* Begin Available data *

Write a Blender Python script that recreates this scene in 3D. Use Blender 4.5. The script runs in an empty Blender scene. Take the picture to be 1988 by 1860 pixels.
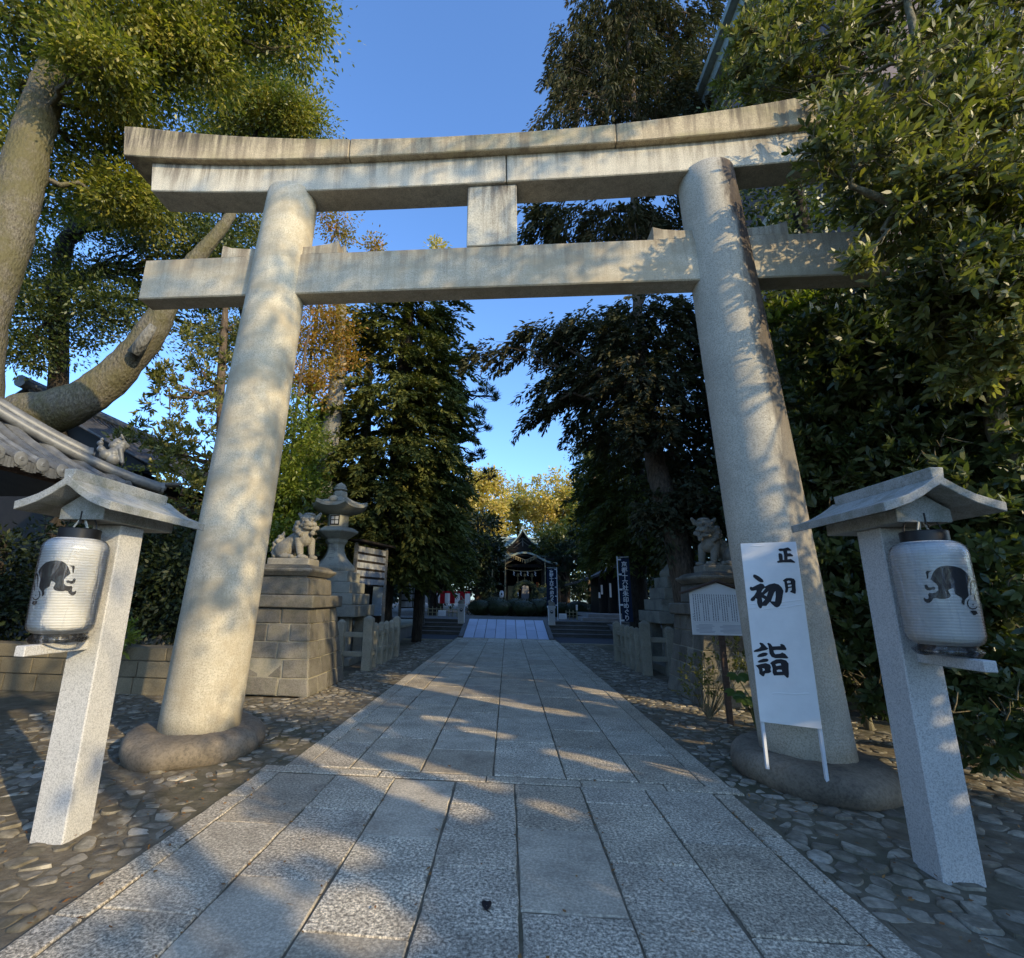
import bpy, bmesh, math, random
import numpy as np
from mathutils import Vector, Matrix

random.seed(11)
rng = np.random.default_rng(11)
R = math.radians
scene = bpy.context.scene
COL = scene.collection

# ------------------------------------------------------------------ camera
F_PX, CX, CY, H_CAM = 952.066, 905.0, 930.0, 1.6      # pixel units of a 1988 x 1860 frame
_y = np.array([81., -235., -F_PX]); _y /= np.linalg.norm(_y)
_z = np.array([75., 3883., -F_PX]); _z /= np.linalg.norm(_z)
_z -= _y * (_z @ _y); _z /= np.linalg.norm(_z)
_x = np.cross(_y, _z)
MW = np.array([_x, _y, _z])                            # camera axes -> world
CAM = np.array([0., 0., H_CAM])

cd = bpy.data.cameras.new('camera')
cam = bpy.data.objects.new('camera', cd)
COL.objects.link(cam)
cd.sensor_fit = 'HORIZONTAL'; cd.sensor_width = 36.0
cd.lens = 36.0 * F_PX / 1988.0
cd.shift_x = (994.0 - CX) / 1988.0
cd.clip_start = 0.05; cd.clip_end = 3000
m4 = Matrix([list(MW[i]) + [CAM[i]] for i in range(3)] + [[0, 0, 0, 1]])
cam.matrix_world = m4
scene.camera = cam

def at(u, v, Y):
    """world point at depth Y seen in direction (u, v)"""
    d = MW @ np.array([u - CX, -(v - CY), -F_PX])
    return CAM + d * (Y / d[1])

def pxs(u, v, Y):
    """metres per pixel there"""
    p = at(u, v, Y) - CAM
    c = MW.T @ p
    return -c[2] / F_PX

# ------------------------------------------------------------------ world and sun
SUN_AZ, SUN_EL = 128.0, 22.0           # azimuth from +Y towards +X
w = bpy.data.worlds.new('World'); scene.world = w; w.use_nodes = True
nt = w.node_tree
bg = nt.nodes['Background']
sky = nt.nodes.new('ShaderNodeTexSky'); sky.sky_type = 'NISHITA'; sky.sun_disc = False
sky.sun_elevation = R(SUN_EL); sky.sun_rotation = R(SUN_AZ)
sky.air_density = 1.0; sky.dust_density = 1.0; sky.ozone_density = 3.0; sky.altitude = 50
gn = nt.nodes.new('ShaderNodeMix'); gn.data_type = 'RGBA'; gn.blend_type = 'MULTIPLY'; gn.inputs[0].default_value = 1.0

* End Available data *

• Problem to solve: Extract, word for word, each line from the top of the data down to and including the line with "from mathutils import Vector, Matrix"; skip the pictures.

• The answer:
Write a Blender Python script that recreates this scene in 3D. Use Blender 4.5. The script runs in an empty Blender scene. Take the picture to be 1988 by 1860 pixels.
import bpy, bmesh, math, random
import numpy as np
from mathutils import Vector, Matrix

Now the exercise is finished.